The Rational Root Theorem requires integer coefficients. If your polynomial has fractional coefficients, multiply every term by the least common denominator (LCD) to convert them to integers first. For example, (1/2)x^2 + 3x - 2 becomes x^2 + 6x - 4 after multiplying by 2. The roots of the scaled polynomial are identical to those of the original.

Why might the calculator show no rational zeros?

A polynomial can have no rational roots even though candidates exist. All its roots may be irrational (such as square roots or cube roots) or complex (involving i). For example, x^2 + 1 has candidates x = ±1 from the theorem, but P(1) = 2 and P(-1) = 2, so neither is a root - the actual roots are the imaginary numbers i and -i.

What does the candidate count tell me?

The candidate count is the number of unique p/q fractions the theorem produces. For a monic polynomial (leading coefficient 1), candidates are just the integer divisors of the constant term, so the count is small. For polynomials with a large leading coefficient and large constant term, the list can be long. A larger list means more testing but does not mean more roots - a degree-3 polynomial has at most 3 roots regardless of how many candidates the theorem generates.

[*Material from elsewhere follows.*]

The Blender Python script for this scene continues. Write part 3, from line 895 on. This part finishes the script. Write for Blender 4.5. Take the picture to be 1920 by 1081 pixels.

Can a rational zero appear more than once (multiplicity)?

Yes. If a root r appears k times - meaning (x - r)^k divides the polynomial - it is called a root of multiplicity k. The Rational Root Theorem still finds r as a candidate. After dividing out (x - r) once and confirming the quotient also has r as a root, it appears again in the actual zeros list. Graphically, a root of even multiplicity just touches the x-axis without crossing it.

How is rational zeros different from finding all roots?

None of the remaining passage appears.